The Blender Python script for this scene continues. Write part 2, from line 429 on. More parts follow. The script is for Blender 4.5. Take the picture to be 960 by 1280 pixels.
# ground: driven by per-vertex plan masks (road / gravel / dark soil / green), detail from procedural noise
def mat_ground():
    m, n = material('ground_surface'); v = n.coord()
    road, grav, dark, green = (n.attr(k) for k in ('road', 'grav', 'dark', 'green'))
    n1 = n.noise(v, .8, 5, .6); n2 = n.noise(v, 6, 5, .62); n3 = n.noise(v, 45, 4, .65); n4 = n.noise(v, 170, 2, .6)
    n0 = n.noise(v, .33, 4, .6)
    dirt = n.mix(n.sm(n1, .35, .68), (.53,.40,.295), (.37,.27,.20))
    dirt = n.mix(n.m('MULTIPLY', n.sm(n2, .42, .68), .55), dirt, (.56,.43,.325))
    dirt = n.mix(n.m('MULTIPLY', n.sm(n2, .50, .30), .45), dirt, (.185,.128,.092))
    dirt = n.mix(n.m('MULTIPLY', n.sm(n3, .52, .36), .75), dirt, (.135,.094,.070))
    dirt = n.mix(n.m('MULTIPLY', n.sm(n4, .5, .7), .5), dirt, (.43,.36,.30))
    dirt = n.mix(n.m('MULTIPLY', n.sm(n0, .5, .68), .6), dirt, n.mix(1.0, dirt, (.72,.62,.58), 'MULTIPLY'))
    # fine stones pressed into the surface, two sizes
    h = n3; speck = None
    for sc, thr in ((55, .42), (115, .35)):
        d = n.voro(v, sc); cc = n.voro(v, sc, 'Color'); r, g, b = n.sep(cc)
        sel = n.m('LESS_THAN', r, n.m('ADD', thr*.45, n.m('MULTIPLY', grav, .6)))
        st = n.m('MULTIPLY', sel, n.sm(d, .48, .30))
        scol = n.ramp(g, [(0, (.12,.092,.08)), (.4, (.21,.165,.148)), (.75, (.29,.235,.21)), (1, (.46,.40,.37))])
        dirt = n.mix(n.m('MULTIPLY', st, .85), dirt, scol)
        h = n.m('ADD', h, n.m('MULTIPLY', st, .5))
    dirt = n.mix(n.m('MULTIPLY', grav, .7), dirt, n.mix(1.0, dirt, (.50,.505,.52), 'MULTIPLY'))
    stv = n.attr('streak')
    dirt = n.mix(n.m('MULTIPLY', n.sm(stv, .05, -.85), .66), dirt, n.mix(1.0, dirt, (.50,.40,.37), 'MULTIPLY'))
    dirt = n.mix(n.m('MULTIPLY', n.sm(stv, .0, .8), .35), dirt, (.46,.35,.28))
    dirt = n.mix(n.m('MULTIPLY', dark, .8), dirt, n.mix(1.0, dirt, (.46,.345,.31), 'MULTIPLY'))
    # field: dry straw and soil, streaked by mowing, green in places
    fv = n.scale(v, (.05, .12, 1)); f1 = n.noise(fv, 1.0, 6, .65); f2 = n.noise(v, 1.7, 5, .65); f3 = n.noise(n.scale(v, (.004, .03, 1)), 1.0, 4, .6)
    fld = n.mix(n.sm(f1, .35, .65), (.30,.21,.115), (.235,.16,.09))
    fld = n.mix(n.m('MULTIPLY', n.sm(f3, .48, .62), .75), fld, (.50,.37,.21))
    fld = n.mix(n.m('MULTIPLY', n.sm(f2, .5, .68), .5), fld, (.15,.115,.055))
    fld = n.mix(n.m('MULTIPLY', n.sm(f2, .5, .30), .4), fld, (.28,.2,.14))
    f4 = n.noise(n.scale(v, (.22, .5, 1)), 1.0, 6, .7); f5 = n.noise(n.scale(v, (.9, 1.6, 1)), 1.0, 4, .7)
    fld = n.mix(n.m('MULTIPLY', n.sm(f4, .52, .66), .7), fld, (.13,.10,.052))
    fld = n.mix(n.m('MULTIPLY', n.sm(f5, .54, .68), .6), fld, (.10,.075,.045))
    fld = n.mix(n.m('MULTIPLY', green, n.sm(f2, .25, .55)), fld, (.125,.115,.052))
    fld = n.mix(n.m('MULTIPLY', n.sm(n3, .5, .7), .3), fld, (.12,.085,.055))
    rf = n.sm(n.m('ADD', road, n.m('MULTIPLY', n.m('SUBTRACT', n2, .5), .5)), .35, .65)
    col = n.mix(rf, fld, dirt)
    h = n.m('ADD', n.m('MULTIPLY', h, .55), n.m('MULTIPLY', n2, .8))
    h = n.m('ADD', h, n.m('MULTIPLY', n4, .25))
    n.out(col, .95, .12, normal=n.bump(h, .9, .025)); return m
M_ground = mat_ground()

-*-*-

GIVEN PROBLEM: Repeat the material word for word, in full.

TASK SOLUTION:
The Blender Python script for this scene continues. Write part 2, from line 429 on. More parts follow. The script is for Blender 4.5. Take the picture to be 960 by 1280 pixels.
# ground: driven by per-vertex plan masks (road / gravel / dark soil / green), detail from procedural noise
def mat_ground():
    m, n = material('ground_surface'); v = n.coord()
    road, grav, dark, green = (n.attr(k) for k in ('road', 'grav', 'dark', 'green'))
    n1 = n.noise(v, .8, 5, .6); n2 = n.noise(v, 6, 5, .62); n3 = n.noise(v, 45, 4, .65); n4 = n.noise(v, 170, 2, .6)
    n0 = n.noise(v, .33, 4, .6)
    dirt = n.mix(n.sm(n1, .35, .68), (.53,.40,.295), (.37,.27,.20))
    dirt = n.mix(n.m('MULTIPLY', n.sm(n2, .42, .68), .55), dirt, (.56,.43,.325))
    dirt = n.mix(n.m('MULTIPLY', n.sm(n2, .50, .30), .45), dirt, (.185,.128,.092))
    dirt = n.mix(n.m('MULTIPLY', n.sm(n3, .52, .36), .75), dirt, (.135,.094,.070))
    dirt = n.mix(n.m('MULTIPLY', n.sm(n4, .5, .7), .5), dirt, (.43,.36,.30))
    dirt = n.mix(n.m('MULTIPLY', n.sm(n0, .5, .68), .6), dirt, n.mix(1.0, dirt, (.72,.62,.58), 'MULTIPLY'))
    # fine stones pressed into the surface, two sizes
    h = n3; speck = None
    for sc, thr in ((55, .42), (115, .35)):
        d = n.voro(v, sc); cc = n.voro(v, sc, 'Color'); r, g, b = n.sep(cc)
        sel = n.m('LESS_THAN', r, n.m('ADD', thr*.45, n.m('MULTIPLY', grav, .6)))
        st = n.m('MULTIPLY', sel, n.sm(d, .48, .30))
        scol = n.ramp(g, [(0, (.12,.092,.08)), (.4, (.21,.165,.148)), (.75, (.29,.235,.21)), (1, (.46,.40,.37))])
        dirt = n.mix(n.m('MULTIPLY', st, .85), dirt, scol)
        h = n.m('ADD', h, n.m('MULTIPLY', st, .5))
    dirt = n.mix(n.m('MULTIPLY', grav, .7), dirt, n.mix(1.0, dirt, (.50,.505,.52), 'MULTIPLY'))
    stv = n.attr('streak')
    dirt = n.mix(n.m('MULTIPLY', n.sm(stv, .05, -.85), .66), dirt, n.mix(1.0, dirt, (.50,.40,.37), 'MULTIPLY'))
    dirt = n.mix(n.m('MULTIPLY', n.sm(stv, .0, .8), .35), dirt, (.46,.35,.28))
    dirt = n.mix(n.m('MULTIPLY', dark, .8), dirt, n.mix(1.0, dirt, (.46,.345,.31), 'MULTIPLY'))
    # field: dry straw and soil, streaked by mowing, green in places
    fv = n.scale(v, (.05, .12, 1)); f1 = n.noise(fv, 1.0, 6, .65); f2 = n.noise(v, 1.7, 5, .65); f3 = n.noise(n.scale(v, (.004, .03, 1)), 1.0, 4, .6)
    fld = n.mix(n.sm(f1, .35, .65), (.30,.21,.115), (.235,.16,.09))
    fld = n.mix(n.m('MULTIPLY', n.sm(f3, .48, .62), .75), fld, (.50,.37,.21))
    fld = n.mix(n.m('MULTIPLY', n.sm(f2, .5, .68), .5), fld, (.15,.115,.055))
    fld = n.mix(n.m('MULTIPLY', n.sm(f2, .5, .30), .4), fld, (.28,.2,.14))
    f4 = n.noise(n.scale(v, (.22, .5, 1)), 1.0, 6, .7); f5 = n.noise(n.scale(v, (.9, 1.6, 1)), 1.0, 4, .7)
    fld = n.mix(n.m('MULTIPLY', n.sm(f4, .52, .66), .7), fld, (.13,.10,.052))
    fld = n.mix(n.m('MULTIPLY', n.sm(f5, .54, .68), .6), fld, (.10,.075,.045))
    fld = n.mix(n.m('MULTIPLY', green, n.sm(f2, .25, .55)), fld, (.125,.115,.052))
    fld = n.mix(n.m('MULTIPLY', n.sm(n3, .5, .7), .3), fld, (.12,.085,.055))
    rf = n.sm(n.m('ADD', road, n.m('MULTIPLY', n.m('SUBTRACT', n2, .5), .5)), .35, .65)
    col = n.mix(rf, fld, dirt)
    h = n.m('ADD', n.m('MULTIPLY', h, .55), n.m('MULTIPLY', n2, .8))
    h = n.m('ADD', h, n.m('MULTIPLY', n4, .25))
    n.out(col, .95, .12, normal=n.bump(h, .9, .025)); return m
M_ground = mat_ground()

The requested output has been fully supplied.